ふと宮本武蔵は二刀流だったというけど途轍もない腕力があったのだなあと感心しました。



この後露店で息子が射的をしたり、甘酒をいただいたり。
寒くなってきたのでホテルに帰ってきて和服だからと近くの和食、
「桜川」でお食事にしました。
花板さんが関西出身で、ミシュランガイドに載ったこともあるというこのお店は当然味も関西風。
ディズニーと違いお雑煮の汁は関西風のお澄まし。

もうそれこそ着物の帯がひと皿ごとに食い込むころになっても次々とお菜が出てきます。
もったいないと言われそうですが、こんなフグの薄造りも全部いただけませんでした。

フグというと眼の色を変える向きもございましょうが、わたし特に思い入れはないんですよね。
ヘルシーな白身、くらいの認識なので・・・。
うちはお酒を飲まない家庭だったし、初めて食べたのも大人になってからだったという理由もありましょうが。

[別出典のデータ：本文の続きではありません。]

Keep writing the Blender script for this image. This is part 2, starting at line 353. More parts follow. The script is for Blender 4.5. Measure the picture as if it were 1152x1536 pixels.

かわいい鯛の入れ物に入って出てきたのはお赤飯でした。
ここは器も非常に凝ったものを出してくれ、目でも楽しみます。
息子のお刺身は「屋形船」に乗ってきました。

そして別腹デザート。
コースがあまりに長々と続くので、退屈しのぎにこのとき
「海軍組織におけるヨーソロの意味とその定義」
についてTОに講義してあげていたのですが、二種類のデザートを一つづつ選んで
わらび餅(右)和菓子(左)が出てきたとき。

「あ、僕わらび餅ヨーソロ。和菓子は取り舵で」

って全然使い方間違ってるし。


さて、部屋に帰って帯をとき、何本もの紐やら布やらを一つ一つ外していくとき
その徐々に訪れる解放感にたまらない至福を感じました。


着物って、着たとき以上に脱ぐときが幸せなのです。